TAFE Queensland assists Fiji Red Cross for ongoing TC Winston relief efforts

Feb 17, 2017

TAFE Queensland have provided funds to the Fiji Red Cross Society (FRCS) to contribute towards the ongoing recovery efforts from the devastation caused by Tropical Cyclone (TC) Winston in 2016.

TAFE Queensland, the managing contractor for the Australia-Pacific Technical College (APTC), collected the funds through a special fund called ‘MyCause’ set up by staff to raise money to support Fiji citizens.

The cheque of FJ$4,570 was handed over today by APTC’s Executive Director, Ms Carol-Anne Blecich to the FRCS Director General, Mr Filipe Nainoca.

Speaking at the handover, Ms Blecich said that APTC was proud to hand over the funds on behalf of TAFE Queensland staff in Australia.

“TAFE Queensland is proud to play its part in rebuilding the lives of local communities that were affected by TC Winston. We hope that through this assistance, FRCS will be able to reach out to more people who are still in need of support,” she added.

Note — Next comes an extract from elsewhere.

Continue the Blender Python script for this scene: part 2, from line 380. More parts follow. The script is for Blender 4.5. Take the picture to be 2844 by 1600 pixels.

APTC offers training to students from 14 Pacific countries and has campuses in Fiji, Papua New Guinea, Samoa, Solomon Islands and Vanuatu. APTC has been working closely to support local communities to rebuild after the TC Winston.

“In response to TC Winston, the Fiji Red Cross tried many innovative things we’ve never attempted before,” Mr Nainoca said. “Shelter, spring protection, psychological support, house to house visits. We’ve been able to achieve this through support from donors and the international Red Cross family.”

“We are grateful to organisations like TAFE Queensland who come forward to support the work of Fiji Red Cross in its recovery efforts,” he added.

Many Fijians continue to rebuild their livelihoods after TC Winston devastated the country last year on 20 February. The Category 5 Cyclone affected the livelihoods of approximately 540,000 Fijians with the value of the damage estimated to be F$1.99 billion.